* _WORK TO COMPLETE_:
Select the lines that contain "script" and copy each of them.

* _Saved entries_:

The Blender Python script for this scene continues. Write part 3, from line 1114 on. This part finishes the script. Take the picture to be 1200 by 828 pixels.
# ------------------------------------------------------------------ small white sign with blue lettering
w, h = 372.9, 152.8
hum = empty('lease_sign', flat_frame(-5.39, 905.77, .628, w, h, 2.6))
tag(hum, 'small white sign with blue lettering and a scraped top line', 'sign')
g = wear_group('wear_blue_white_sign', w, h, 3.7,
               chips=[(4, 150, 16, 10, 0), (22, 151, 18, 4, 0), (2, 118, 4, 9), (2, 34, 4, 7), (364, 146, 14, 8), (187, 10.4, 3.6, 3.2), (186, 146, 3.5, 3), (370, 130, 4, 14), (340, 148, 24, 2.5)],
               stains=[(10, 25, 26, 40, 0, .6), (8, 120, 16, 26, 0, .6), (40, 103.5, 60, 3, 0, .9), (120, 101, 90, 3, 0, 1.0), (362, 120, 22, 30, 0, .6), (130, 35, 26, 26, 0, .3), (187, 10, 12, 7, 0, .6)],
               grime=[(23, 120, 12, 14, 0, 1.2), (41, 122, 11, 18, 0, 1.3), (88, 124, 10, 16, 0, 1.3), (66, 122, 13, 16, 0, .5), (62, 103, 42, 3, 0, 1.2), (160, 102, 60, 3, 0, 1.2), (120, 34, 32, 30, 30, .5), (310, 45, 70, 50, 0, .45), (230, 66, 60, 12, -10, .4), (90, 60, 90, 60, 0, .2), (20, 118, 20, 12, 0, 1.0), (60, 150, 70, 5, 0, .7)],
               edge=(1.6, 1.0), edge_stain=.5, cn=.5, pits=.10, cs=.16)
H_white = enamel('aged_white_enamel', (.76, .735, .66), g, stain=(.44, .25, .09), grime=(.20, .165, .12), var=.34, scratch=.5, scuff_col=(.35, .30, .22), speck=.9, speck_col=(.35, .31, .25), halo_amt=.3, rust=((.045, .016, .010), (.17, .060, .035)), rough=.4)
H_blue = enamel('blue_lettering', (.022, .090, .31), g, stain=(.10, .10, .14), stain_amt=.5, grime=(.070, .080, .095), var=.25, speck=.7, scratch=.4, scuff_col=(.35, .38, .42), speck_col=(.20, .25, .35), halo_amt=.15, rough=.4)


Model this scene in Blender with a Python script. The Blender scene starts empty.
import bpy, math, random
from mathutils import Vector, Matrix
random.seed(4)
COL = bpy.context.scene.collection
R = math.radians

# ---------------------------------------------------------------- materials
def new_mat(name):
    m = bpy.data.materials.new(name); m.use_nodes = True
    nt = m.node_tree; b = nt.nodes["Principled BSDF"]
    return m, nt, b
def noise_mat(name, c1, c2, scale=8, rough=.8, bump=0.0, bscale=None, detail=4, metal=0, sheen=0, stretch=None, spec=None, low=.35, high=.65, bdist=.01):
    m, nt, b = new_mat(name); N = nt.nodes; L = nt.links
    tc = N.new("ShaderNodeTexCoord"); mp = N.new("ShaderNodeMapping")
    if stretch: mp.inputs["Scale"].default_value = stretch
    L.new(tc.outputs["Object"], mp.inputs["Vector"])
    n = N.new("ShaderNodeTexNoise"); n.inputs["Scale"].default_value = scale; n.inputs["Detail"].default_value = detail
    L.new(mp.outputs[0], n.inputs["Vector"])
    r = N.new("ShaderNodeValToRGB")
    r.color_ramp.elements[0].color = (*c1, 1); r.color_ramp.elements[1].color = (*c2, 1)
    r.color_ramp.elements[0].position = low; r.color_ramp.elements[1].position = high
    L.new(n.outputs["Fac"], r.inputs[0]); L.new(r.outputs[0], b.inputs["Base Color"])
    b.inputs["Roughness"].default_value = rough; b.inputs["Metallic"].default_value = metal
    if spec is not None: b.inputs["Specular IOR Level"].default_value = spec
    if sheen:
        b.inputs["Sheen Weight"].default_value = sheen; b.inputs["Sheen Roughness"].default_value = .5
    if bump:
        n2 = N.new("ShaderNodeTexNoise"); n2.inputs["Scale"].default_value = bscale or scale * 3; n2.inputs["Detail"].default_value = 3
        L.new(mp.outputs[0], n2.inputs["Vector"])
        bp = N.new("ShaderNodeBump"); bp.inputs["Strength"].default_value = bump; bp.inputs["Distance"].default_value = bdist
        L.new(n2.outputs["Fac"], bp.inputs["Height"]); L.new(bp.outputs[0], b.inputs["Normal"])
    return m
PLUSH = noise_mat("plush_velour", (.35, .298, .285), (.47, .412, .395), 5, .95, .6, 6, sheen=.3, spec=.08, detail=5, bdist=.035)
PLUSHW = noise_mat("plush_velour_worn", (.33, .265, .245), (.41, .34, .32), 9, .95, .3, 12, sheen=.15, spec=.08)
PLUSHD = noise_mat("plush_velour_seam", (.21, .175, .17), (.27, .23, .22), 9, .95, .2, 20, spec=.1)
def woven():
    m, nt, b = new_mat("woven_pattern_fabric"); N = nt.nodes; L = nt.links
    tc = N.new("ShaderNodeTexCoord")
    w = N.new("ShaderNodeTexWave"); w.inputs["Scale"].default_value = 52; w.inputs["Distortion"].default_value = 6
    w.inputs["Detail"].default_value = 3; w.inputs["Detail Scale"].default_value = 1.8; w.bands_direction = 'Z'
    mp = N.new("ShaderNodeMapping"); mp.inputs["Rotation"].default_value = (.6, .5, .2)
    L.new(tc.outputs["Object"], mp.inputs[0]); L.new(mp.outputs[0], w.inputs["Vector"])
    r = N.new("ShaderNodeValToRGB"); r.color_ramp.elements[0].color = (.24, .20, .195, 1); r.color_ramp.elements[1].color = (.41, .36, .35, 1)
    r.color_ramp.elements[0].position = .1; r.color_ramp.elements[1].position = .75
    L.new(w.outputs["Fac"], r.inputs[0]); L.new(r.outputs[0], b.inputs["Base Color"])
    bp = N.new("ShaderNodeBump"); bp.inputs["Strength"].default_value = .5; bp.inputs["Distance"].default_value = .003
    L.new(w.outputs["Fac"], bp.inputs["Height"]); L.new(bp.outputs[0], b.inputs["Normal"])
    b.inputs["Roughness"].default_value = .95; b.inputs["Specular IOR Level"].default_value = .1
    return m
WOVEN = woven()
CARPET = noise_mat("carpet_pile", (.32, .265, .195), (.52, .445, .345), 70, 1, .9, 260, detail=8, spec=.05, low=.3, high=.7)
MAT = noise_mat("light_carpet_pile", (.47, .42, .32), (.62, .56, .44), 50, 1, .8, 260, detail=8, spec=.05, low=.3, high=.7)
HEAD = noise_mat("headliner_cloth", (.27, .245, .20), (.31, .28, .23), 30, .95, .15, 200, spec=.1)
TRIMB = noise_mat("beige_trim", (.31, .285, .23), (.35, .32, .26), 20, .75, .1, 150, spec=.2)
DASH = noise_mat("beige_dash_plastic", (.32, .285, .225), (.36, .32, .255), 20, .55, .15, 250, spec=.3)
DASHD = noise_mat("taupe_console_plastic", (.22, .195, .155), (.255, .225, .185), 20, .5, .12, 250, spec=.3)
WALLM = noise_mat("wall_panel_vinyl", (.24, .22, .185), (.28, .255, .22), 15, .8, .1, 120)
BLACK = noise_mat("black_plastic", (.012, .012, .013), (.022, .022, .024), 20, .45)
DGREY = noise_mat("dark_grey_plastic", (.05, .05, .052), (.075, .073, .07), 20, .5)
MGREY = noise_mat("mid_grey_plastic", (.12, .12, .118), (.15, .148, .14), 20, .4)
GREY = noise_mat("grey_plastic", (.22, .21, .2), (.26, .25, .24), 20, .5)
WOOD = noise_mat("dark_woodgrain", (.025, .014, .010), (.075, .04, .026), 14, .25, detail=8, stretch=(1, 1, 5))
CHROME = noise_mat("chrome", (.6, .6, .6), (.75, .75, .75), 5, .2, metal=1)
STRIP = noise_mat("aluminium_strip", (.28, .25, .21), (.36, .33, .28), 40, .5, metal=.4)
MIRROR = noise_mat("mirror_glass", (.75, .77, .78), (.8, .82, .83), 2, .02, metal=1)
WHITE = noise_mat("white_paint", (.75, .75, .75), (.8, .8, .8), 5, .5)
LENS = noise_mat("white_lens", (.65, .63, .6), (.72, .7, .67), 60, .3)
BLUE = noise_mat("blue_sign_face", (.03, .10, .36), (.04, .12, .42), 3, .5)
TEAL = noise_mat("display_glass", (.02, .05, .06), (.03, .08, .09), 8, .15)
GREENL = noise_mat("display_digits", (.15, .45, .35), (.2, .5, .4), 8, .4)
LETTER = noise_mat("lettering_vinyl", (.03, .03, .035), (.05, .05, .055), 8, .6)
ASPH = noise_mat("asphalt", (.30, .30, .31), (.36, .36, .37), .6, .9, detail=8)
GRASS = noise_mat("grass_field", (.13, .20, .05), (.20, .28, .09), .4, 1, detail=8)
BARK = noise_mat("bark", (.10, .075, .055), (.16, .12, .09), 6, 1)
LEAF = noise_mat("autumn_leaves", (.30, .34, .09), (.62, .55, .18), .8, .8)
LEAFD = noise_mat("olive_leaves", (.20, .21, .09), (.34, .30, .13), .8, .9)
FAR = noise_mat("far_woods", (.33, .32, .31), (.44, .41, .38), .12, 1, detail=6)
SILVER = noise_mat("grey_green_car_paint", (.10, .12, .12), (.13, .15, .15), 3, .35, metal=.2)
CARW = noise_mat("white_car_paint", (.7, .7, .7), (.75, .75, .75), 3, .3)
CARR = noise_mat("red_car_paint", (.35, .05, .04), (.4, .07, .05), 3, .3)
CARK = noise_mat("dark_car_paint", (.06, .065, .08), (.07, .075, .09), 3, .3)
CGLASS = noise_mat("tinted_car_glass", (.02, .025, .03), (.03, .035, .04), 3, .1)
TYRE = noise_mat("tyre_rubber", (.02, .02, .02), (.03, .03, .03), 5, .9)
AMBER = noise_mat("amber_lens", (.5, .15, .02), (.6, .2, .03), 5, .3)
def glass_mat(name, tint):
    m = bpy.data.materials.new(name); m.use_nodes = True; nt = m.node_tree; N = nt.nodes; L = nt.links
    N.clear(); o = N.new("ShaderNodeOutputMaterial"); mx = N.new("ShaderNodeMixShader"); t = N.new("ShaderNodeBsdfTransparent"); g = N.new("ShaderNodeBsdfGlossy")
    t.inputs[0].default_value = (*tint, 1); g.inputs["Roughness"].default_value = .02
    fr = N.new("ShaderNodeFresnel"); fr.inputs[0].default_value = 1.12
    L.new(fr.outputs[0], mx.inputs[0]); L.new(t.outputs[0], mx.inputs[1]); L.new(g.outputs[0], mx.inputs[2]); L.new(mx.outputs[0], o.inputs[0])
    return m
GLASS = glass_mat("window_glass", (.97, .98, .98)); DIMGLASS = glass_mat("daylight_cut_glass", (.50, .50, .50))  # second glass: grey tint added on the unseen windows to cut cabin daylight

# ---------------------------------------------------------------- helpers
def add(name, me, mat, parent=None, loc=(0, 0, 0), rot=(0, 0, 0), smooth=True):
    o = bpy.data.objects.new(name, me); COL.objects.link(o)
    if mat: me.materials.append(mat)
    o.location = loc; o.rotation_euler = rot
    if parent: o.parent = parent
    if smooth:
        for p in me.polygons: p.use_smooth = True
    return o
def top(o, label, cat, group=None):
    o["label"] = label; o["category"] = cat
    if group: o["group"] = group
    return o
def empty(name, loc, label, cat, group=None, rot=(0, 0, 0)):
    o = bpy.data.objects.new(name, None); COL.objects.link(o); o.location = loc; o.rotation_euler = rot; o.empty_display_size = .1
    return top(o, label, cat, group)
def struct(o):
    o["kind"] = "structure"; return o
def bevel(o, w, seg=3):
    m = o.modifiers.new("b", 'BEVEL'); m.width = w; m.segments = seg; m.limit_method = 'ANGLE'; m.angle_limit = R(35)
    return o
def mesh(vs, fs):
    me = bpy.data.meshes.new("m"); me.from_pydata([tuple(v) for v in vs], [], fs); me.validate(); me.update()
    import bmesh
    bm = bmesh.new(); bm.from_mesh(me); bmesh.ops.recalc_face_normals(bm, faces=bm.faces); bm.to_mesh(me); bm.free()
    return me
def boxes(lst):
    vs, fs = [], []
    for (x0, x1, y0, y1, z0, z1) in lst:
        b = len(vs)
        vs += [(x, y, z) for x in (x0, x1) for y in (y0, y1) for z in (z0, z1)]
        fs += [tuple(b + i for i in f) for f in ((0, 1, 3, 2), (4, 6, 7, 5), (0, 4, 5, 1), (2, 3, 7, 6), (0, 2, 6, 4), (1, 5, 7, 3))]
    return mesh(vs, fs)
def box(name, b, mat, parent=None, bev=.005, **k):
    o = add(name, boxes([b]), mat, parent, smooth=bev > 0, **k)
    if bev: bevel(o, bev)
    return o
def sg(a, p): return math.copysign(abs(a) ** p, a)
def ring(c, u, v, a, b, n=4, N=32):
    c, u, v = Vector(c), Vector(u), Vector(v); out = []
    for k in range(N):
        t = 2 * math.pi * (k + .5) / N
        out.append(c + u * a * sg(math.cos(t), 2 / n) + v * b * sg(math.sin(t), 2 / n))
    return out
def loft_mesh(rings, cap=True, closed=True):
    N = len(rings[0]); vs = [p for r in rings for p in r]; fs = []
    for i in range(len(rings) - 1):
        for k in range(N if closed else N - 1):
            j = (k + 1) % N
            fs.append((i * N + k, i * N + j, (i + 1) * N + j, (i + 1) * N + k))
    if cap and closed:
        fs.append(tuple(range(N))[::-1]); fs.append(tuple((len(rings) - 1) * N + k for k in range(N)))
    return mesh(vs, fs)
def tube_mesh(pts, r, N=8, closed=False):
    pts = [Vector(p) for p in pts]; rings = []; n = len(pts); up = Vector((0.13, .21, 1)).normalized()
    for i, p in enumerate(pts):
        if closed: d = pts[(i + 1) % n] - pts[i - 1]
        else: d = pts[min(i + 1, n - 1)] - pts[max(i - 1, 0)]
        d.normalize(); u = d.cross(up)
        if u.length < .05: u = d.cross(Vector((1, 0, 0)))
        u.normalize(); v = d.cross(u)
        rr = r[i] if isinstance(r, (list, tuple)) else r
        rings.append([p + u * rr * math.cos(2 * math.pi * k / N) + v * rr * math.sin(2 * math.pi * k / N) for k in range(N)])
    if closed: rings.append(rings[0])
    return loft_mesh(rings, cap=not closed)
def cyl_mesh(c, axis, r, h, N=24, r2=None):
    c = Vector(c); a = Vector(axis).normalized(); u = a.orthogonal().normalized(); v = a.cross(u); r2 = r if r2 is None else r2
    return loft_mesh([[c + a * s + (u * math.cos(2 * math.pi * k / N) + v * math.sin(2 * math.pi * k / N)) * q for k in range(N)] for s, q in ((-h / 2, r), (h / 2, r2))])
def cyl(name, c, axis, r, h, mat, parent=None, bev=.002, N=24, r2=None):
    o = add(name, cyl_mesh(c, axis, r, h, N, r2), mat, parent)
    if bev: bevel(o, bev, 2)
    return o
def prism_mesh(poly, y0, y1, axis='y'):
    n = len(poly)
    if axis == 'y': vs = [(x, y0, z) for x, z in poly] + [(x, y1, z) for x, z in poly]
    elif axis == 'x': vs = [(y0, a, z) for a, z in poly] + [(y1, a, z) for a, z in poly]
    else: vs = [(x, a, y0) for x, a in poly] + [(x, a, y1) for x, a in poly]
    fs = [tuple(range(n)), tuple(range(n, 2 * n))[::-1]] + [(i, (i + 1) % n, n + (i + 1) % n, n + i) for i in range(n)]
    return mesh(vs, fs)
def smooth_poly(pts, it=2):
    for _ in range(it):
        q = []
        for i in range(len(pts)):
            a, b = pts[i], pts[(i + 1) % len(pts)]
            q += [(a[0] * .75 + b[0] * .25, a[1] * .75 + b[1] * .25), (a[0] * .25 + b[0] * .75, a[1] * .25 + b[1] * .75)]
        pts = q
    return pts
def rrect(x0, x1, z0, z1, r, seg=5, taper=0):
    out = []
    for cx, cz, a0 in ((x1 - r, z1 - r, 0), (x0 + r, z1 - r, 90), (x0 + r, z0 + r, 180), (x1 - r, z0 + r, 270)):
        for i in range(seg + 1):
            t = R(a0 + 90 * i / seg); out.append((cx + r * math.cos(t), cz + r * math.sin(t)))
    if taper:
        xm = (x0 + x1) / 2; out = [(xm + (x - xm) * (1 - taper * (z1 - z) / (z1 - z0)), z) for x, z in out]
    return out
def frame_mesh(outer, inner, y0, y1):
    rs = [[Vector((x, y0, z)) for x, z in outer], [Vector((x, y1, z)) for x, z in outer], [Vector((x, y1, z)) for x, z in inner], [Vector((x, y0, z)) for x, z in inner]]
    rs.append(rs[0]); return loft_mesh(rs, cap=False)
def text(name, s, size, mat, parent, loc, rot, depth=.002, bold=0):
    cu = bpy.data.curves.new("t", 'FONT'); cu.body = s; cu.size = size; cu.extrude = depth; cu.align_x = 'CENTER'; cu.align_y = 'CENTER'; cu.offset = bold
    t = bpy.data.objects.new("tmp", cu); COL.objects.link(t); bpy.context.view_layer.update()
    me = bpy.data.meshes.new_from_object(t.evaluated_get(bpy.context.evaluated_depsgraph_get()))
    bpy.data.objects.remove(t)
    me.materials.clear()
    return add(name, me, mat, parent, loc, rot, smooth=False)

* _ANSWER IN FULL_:
The Blender Python script for this scene continues. Write part 3, from line 1114 on. This part finishes the script. Take the picture to be 1200 by 828 pixels.
Model this scene in Blender with a Python script. The Blender scene starts empty.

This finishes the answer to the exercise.